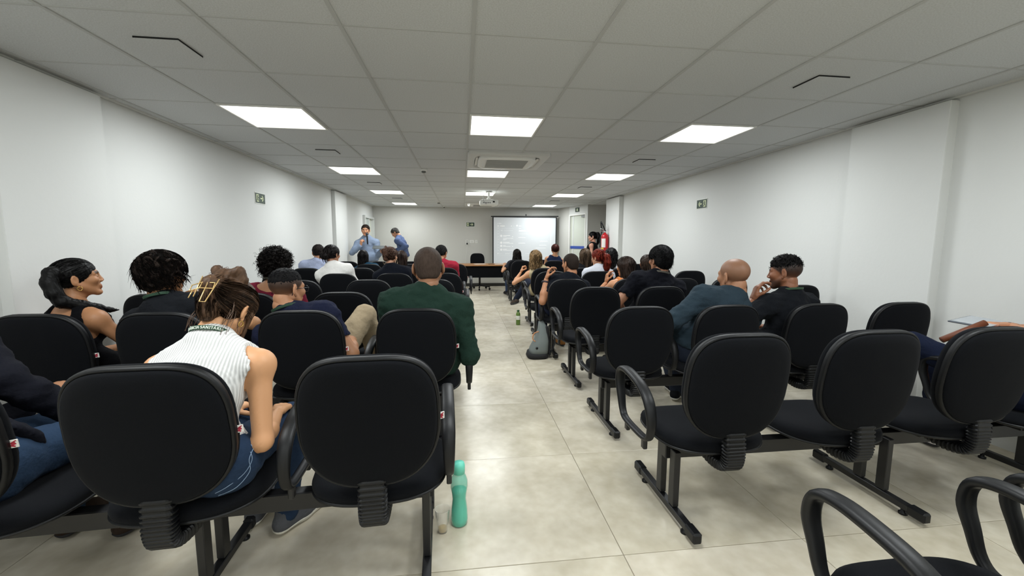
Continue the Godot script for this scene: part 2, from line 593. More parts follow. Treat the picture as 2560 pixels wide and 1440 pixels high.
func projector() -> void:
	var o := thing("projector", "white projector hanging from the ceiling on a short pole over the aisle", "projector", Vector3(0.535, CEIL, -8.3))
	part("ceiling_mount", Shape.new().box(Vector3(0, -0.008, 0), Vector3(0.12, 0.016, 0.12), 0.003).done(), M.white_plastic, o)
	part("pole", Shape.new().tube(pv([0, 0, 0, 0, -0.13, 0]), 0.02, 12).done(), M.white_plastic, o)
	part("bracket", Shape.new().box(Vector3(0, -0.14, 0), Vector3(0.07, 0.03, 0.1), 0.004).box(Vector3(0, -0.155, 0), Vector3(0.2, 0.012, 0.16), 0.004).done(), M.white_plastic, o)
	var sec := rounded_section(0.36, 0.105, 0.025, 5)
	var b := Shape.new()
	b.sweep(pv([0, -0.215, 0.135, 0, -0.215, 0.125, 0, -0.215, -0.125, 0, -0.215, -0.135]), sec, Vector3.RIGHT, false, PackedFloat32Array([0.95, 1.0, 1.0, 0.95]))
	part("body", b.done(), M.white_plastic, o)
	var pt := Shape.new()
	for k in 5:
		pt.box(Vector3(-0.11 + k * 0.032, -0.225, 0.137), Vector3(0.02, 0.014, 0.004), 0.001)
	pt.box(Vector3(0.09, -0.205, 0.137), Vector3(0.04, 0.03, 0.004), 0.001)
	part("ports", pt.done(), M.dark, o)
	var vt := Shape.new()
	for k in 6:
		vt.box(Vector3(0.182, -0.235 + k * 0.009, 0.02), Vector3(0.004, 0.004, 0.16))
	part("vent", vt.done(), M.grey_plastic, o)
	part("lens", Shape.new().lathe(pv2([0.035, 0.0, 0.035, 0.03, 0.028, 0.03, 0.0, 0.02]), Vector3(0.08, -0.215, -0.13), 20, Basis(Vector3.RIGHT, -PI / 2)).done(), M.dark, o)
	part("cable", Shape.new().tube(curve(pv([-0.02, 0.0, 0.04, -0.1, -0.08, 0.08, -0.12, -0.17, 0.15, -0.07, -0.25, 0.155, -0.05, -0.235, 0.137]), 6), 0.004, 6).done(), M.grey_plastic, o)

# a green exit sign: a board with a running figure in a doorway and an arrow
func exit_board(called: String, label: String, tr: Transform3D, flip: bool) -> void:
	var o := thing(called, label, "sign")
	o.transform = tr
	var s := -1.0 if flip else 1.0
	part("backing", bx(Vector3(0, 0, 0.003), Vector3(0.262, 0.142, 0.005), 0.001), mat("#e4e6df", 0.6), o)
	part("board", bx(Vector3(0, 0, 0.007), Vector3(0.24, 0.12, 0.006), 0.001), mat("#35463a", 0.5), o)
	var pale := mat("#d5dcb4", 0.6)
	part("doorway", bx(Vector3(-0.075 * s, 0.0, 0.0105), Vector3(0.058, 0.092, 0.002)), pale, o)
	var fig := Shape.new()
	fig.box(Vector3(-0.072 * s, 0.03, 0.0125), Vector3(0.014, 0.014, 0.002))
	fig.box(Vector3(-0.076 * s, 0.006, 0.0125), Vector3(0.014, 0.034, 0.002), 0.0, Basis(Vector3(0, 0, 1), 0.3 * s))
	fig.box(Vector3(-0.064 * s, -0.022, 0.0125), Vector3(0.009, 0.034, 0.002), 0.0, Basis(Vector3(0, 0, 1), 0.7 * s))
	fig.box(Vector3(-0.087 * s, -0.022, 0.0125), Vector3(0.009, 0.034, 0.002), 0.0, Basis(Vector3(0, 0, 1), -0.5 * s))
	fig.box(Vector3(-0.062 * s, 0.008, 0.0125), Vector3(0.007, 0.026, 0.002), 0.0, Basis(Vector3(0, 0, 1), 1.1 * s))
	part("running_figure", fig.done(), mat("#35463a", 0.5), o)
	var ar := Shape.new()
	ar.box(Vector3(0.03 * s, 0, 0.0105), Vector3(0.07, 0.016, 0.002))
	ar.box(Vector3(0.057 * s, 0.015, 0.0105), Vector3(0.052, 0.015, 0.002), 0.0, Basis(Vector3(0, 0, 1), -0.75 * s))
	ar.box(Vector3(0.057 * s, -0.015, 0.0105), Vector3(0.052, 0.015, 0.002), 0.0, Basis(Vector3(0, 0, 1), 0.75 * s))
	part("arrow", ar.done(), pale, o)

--

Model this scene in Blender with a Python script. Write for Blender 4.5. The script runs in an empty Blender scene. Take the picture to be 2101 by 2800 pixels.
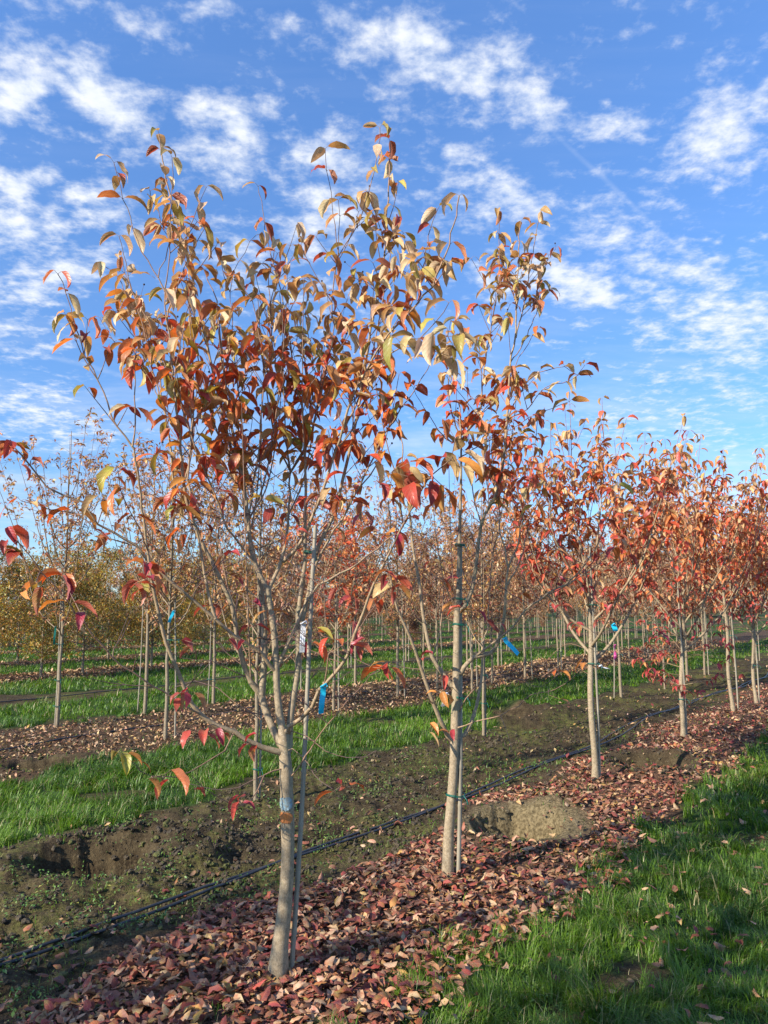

**What to work on:** Identify all lines in the records above with the word "from".

**Correct output:**
Continue the Godot script for this scene: part 2, from line 593. More parts follow. Treat the picture as 2560 pixels wide and 1440 pixels high.
	var o := thing("projector", "white projector hanging from the ceiling on a short pole over the aisle", "projector", Vector3(0.535, CEIL, -8.3))